DIY investors who want their capital to do some good in the world while earning a fair return have numerous social investing options at their disposal.
Social investing is generally used as an umbrella term that includes various types of investment strategies aimed at generating positive social or environmental outcomes alongside financial returns.
This way of investing considers non-financial factors when deciding where to allocate capital.
Within this world, socially responsible investing (SRI), impact investing, sustainable investing, and responsible investing are often used interchangeably, but they can have distinct differences in their intentionality, approach and objectives.
Responsible Investing
Responsible investing is the broadest and most encompassing term. It refers to any investment approach that explicitly acknowledges the relevance of environmental, social, and governance (ESG) factors in investment decisions.
The goal is to generate long-term sustainable returns by considering a company’s impact on stable, well-functioning social, environmental, and economic systems.
Responsible investing can include a variety of strategies. For instance, screening companies based on ESG factors can help investors proactively invest in companies with strong performance in these areas. ESG screening can also exclude companies or industries with undesirable practices, such as tobacco, weapons, or gambling.
An easy way to gain broad exposure to companies with favourable ESG criteria is to invest in an exchange-traded fund (ETF), like the iShares ESG Aware MSCI USA ETF (ESGU-NASQ) available on the Clarity platform.

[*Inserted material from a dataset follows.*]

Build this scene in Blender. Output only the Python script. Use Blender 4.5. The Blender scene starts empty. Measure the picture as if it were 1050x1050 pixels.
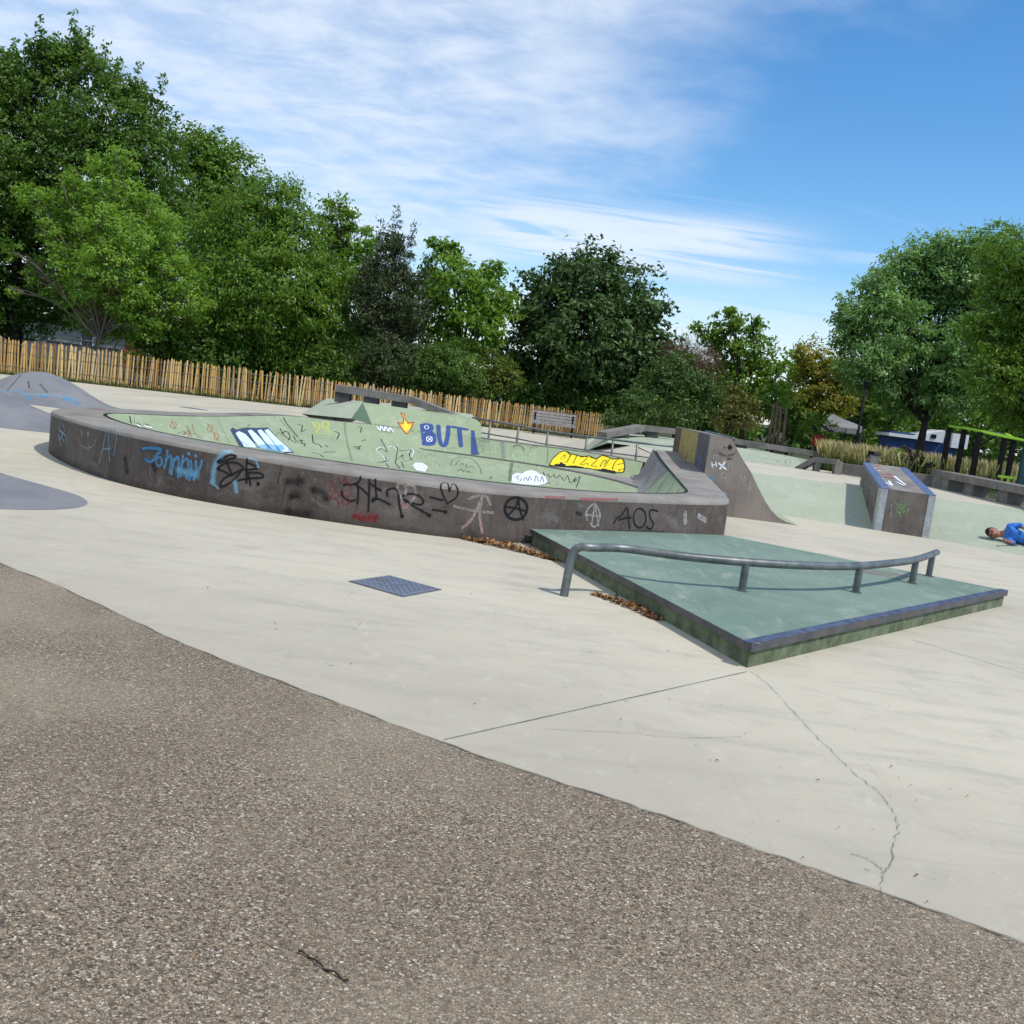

The fund tracks the investment results of an index composed of U.S. companies that have positive ESG characteristics as identified by the index provider while exhibiting risk and return characteristics similar to those of the parent index.
As part of its investment objective, this fund seeks to track an index that applies exclusion screening for companies that produce civilian firearms, controversial weapons, tobacco, thermal coal and oil sands.
Investing in companies aligned with a specific theme, such as clean energy or water management, offers a thematic slant to asset allocations within a broader responsible investing approach.
Investors can easily access opportunities in these sectors via ETFs like the iShares Global Clean Energy ETF (ICLN-NASQ), which focuses on renewable energy companies like solar, wind, and other sustainable technologies.
Responsible investing can also include investor stewardship, which entails actively engaging with companies through voting at shareholder meetings and dialogue to encourage better ESG practices.
Socially responsible investing
Socially responsible investing (SRI) is a component of the broader responsible investing landscape that focuses on the “social” aspect of a company’s activities.
This includes investing in companies that promote positive social outcomes, such as affordable housing, healthcare access, or community development.
Socially responsible investing can also involve excluding companies that engage in activities deemed socially harmful.
Sustainable Investing
Sustainable investing is a philosophy that seeks to align an investor’s portfolio with their personal values while also pursuing long-term financial performance.
The core idea is that companies creating value not only for shareholders but also for the environment and society are more likely to succeed in the long run.
Sustainable investing can involve screening companies based on environmental, social, and governance criteria, with the belief that this approach can mitigate risk and deliver strong long-term returns.
Impact Investing
Impact investing is an intentional and proactive form of values-based investing that seeks measurable benefits, not just clearly defined returns.
Investing for impact carries the strongest sense of intentionality. The investor’s primary goal is to create a specific and positive impact. The financial return is a secondary objective, but it is still important.
Impact investments often provide capital to projects or businesses that might not otherwise receive traditional funding, such as social enterprises or clean energy startups.
Given these objectives, impact investors are committed to measuring and reporting the social or environmental outcomes of their investments using very specific and defined metrics.